A couple of years ago, John Niles and I started writing, blogging, and speaking about getting ready for autonomous vehicles. We called this work, collectively, The End Of Driving in recognition of our certainty that technology would displace the driver just as the automobile had replaced the horse. We’re still certain of this.

Then, as now, we were convinced that no one can forecast how this will unfold in any useful detail—i.e., useful enough to write infrastructure plans or social policy. We took to describing the next quarter century as the most difficult transportation planning horizon ever faced by urban planners.

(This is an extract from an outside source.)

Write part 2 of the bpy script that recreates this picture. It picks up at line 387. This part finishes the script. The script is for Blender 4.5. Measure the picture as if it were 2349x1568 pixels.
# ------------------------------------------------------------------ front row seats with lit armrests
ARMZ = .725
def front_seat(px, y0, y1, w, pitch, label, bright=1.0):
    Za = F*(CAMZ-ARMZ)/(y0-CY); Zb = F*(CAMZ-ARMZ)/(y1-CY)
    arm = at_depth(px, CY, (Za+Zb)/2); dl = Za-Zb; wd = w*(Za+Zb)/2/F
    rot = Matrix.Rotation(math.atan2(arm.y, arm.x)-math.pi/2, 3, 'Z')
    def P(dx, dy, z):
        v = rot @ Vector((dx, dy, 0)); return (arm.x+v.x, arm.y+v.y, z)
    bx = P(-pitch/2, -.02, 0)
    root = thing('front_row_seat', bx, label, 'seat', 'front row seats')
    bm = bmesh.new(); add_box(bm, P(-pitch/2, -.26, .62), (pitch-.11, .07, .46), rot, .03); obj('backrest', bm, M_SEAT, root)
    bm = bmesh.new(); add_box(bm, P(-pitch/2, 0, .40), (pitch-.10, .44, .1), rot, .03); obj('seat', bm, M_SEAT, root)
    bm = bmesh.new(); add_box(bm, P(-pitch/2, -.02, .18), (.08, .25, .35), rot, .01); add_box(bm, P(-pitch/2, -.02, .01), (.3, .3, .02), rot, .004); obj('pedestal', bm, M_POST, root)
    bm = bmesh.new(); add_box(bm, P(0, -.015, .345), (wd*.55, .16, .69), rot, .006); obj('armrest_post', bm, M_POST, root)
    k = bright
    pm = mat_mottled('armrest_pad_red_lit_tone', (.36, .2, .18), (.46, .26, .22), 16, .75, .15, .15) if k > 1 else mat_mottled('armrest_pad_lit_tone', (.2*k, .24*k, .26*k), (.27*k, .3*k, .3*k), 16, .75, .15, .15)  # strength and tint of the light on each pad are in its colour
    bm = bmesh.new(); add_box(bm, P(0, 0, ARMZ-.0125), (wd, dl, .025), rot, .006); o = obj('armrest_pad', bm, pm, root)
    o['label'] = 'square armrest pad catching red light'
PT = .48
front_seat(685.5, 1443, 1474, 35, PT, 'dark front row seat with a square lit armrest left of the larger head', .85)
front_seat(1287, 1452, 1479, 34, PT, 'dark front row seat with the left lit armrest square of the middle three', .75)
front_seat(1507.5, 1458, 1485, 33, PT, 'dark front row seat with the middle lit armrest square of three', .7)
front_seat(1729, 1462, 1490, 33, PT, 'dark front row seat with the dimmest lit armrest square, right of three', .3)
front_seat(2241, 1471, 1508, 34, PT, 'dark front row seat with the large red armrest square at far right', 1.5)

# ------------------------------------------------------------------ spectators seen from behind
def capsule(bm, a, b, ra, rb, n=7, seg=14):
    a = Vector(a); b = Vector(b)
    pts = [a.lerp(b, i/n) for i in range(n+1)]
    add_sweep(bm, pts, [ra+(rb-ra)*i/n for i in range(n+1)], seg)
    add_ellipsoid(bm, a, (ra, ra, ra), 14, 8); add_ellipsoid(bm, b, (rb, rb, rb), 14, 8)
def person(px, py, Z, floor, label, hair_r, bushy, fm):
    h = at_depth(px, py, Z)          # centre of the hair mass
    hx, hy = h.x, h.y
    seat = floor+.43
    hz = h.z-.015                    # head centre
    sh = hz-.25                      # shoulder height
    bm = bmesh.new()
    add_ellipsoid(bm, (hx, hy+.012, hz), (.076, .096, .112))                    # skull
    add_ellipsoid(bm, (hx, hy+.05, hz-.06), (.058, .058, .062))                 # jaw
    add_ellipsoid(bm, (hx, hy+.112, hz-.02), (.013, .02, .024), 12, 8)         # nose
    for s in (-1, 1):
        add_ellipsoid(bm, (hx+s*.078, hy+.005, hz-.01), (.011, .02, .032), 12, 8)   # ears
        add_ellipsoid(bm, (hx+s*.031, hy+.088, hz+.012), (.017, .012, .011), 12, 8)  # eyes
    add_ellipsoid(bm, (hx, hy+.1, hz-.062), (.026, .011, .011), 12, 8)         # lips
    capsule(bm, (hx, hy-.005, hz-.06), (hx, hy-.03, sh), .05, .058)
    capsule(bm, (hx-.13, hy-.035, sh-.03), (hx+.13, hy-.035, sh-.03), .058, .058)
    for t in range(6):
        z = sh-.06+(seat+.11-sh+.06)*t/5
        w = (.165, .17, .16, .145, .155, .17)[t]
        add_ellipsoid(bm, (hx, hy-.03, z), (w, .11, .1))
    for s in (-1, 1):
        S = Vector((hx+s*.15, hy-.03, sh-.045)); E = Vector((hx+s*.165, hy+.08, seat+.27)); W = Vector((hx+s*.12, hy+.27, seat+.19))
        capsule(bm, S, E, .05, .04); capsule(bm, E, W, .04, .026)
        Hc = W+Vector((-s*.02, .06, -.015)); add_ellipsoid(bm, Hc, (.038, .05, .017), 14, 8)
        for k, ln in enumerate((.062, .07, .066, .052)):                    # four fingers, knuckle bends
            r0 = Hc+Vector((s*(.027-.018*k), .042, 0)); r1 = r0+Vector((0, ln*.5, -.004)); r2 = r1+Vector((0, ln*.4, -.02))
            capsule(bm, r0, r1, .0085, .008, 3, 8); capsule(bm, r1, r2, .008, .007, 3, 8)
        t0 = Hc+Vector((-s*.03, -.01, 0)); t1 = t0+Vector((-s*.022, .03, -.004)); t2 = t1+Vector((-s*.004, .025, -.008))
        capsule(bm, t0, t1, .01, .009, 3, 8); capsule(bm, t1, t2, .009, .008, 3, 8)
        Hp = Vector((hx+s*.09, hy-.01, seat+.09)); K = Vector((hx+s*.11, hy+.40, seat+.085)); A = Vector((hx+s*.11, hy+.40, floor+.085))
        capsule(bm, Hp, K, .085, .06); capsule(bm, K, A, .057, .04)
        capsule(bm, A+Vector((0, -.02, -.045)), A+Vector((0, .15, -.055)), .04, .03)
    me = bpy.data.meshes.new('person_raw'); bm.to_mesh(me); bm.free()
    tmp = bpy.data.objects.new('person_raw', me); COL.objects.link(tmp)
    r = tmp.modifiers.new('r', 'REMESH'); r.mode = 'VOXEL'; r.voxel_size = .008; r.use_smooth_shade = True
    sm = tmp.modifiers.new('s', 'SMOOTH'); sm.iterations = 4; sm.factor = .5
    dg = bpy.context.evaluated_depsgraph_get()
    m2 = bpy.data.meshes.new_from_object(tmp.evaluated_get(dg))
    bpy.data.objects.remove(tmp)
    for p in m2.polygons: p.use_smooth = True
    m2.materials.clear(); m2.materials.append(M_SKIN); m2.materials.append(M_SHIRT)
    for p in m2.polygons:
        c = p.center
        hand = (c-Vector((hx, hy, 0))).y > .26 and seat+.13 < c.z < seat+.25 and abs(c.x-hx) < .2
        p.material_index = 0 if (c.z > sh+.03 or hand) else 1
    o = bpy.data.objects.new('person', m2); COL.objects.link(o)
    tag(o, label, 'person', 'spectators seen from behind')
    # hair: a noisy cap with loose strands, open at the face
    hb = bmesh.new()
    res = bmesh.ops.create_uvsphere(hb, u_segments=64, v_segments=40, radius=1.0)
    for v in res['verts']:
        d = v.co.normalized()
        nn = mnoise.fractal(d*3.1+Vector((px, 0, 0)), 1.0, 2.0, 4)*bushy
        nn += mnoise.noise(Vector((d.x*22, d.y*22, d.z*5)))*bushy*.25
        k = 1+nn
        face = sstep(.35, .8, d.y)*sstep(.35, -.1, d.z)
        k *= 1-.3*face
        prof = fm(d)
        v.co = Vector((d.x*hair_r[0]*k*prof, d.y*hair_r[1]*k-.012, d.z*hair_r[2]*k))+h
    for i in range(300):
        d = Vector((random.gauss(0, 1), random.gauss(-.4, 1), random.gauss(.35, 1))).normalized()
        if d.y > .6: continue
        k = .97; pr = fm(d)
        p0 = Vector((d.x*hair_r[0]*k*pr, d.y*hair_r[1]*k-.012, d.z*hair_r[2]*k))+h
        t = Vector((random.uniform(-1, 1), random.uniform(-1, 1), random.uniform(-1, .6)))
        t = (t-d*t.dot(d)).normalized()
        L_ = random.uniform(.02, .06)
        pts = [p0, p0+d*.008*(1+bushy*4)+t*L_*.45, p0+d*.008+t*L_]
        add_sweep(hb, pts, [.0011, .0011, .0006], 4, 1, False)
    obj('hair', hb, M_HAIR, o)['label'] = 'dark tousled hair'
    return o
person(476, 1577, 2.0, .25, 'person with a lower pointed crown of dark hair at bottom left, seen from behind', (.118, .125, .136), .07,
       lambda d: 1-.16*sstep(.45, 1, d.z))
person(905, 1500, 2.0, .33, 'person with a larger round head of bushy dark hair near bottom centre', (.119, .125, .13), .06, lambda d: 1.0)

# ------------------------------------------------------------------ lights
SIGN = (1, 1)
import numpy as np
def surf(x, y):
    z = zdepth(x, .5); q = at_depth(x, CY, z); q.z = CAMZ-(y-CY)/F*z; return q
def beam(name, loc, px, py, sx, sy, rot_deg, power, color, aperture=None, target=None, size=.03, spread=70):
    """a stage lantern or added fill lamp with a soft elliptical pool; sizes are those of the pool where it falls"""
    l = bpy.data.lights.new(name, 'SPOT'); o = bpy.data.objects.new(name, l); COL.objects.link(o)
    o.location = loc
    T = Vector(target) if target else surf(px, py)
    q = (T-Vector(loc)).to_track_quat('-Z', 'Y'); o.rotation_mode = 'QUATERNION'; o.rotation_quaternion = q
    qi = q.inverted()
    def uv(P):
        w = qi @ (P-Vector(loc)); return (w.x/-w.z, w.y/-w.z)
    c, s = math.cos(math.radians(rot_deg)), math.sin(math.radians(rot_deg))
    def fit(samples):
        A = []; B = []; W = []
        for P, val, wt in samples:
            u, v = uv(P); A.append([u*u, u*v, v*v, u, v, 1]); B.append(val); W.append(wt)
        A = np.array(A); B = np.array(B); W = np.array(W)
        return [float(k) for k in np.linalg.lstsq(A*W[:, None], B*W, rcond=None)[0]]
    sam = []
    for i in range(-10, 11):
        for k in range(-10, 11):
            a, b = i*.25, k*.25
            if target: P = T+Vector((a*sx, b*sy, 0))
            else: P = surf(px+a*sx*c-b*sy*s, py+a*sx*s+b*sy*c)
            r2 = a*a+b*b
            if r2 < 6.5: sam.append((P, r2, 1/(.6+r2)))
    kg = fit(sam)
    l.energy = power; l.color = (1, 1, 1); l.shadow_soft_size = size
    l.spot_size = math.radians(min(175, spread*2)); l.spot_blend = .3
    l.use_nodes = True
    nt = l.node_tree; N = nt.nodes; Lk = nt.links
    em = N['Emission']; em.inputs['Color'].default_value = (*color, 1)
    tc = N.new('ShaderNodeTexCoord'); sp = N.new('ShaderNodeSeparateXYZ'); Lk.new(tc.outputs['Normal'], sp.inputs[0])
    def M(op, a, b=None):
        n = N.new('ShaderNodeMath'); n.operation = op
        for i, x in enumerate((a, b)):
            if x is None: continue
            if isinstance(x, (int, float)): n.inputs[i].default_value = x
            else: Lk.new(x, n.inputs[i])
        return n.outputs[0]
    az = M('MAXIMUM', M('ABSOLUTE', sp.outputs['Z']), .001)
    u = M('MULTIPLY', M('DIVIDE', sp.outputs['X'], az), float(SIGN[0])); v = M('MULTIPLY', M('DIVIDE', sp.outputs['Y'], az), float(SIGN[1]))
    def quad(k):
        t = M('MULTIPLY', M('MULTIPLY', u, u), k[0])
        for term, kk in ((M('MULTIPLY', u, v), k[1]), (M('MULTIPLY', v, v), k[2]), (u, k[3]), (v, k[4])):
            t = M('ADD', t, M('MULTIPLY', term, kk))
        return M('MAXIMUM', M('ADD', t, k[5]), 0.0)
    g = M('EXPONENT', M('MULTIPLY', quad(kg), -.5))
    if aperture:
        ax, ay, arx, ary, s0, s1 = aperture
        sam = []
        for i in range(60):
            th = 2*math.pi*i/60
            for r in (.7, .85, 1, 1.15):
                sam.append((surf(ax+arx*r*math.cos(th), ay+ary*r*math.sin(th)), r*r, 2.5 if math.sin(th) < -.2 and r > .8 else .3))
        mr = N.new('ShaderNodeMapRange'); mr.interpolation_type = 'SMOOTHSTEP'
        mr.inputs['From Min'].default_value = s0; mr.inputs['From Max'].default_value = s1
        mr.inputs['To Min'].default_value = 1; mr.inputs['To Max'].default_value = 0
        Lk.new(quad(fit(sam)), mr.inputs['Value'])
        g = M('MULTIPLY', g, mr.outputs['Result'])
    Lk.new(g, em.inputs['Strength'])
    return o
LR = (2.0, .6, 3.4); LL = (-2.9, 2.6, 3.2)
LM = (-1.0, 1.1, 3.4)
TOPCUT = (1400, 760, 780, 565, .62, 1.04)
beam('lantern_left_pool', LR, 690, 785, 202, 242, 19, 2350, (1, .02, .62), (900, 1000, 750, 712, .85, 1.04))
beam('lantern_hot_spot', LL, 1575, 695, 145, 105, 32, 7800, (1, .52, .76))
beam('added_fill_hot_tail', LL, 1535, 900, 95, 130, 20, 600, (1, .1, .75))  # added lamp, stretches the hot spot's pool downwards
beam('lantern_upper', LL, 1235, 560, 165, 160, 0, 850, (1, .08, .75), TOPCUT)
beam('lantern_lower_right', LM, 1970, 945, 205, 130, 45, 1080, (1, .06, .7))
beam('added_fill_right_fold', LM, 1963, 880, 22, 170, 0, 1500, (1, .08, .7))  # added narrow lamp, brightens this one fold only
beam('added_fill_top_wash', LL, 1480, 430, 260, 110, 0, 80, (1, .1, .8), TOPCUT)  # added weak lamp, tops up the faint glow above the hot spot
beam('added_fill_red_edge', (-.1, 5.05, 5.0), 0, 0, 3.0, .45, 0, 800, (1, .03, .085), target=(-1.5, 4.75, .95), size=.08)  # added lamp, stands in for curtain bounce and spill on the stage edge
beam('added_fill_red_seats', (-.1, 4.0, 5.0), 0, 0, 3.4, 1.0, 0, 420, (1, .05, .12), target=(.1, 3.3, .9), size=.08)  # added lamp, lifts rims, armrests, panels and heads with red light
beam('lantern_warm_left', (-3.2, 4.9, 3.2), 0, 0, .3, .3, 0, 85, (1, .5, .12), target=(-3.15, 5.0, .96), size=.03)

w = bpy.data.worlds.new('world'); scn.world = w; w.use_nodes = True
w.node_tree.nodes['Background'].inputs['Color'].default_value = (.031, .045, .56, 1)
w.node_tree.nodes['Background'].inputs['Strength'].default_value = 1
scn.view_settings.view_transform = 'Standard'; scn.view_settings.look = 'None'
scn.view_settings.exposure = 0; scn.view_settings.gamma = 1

The prognostication ranged then, as it does still, from no more personal automobile ownership to no more public transit to instant-and-perfect robo-cab within 2 minutes of a request, to a clean and perfect car for every garage. And with these would come green utopias of no accidents, no parking, no congestion, and info-cocooning on the way to work. Or maybe dystopias of sprawl, transportation inequity, increased congestion, and robots chauffeuring parent-free five-year-olds to ballet.

In the March 7th issue of Time magazine, Xerox Executive David Cummins, thinking about all the immediate, incremental changes, comes off as indifferent. “Cars parallel park themselves now. Cars speed up and slow down on their own already. Cars have all kinds of accident-avoidance technology. And you are going to have more and more and more of that introduced over the next three to five years. By the time that first car rolls off the factory line without a steering wheel, it’s not going to be that much of a shock. The collective response may be more of a shrug. As in, ‘It’s about time.’”

From the beginning, at EndOfDriving, we’ve thought about what kinds of social directions this change could take—or should take. We thought about invented futures rather than wait-and-see futures. We understood that the world is trending from one billion motorized vehicles in 2010 toward four billion by 2050, but we wondered if the implied quadrupling of motorized trips or kilometers to be demanded by 2050 could be provided—with the requisite sharing—by only one billion vehicles.

We imagined how magical it would be always to have a vehicle arrive on command and whisk us to wherever. And we wondered whether we could understand and overcome all the operational and social barriers that were implied. We noted that the fast-rising TNC world of Uber and Lyft was not only wonderfully disruptive of the taxis many disdain, but it was also ushering in an ugly disruption: TNC’s cherry-pick the best taxi customers—young, well-groomed digerati—leaving poorer and disabled patrons as cast-offs for the now dying taxi industry.

We understood that driverless robo-fleets could erode the need for household ownership, but also for the city bus and that this would force rollbacks on massive municipal pension obligations if transit systems were to collapse.

We calculated that since vehicle populations take 20 years to double, and fleets take 15 years to turnover and that if error-free and affordable robotics were available optimistically in 10 years, it would take 40 years until the last driver was retired—by which time, of course, we’d have 4 billion extant vehicles to counter the promised advantages of robotic vehicles in the first place.

Since then the hype, both positive and negative, has grown in volume and confusion. Academic experts caution that reliable, full autonomy is at least 20 years away and pervasive, driver-out, autonomy, more like 40 or 50. Still lighter-headed commentators contemplate radical autonomous scenarios starting in 2020 and becoming pervasive in the following ten years, perhaps encouraged by the optimistic projections of automotive marketers. Thinking about nuanced social changes happens less often.

We are not questioning the ability of automotive technologists or even AI practitioners; rather we are questioning urban and social readiness for many dozens of overlapping, concurrent and contradictory changes.

When writers weigh multiple aspects concurrently, the contradictions mount quickly. David Ticoll, University of Toronto, sees AVs mitigating congestion if combined with mass transit while at the same time AVs stimulate more use of cars. How will that push-pull combination work out?

…factors that cause congestion – capacity bottlenecks, traffic incidents, poor signal timing, weather, construction, and uncertain travel times – can be reduced or mitigated by vehicle automation, especially when combined with public mass transit. At the same time, the accessibility and convenience of AVs is likely to stimulate greater use of cars and minibusses. [pg5]

As of 2016, there is no consensus whether the autonomous vehicle will enable better transit or no transit. There are some proponents for each forecast. But for most pundits the future transit world seems to be destined to be crushed no matter which of the most popular two scenarios prevail: pervasive robocabs or a renewed juggernaut of private household vehicles.

In any case, we are clear that transit will be disrupted. We are tentative on whether it will be disrupted in a way that lets transit managers evolve services and transform quickly to more effective formats. We are fearful that transit authorities will abdicate completely to the new private vehicles of the future and to the robo-fleets of the rising TNCs.

Urban leaders need to start preparing now for the decisions they will soon face.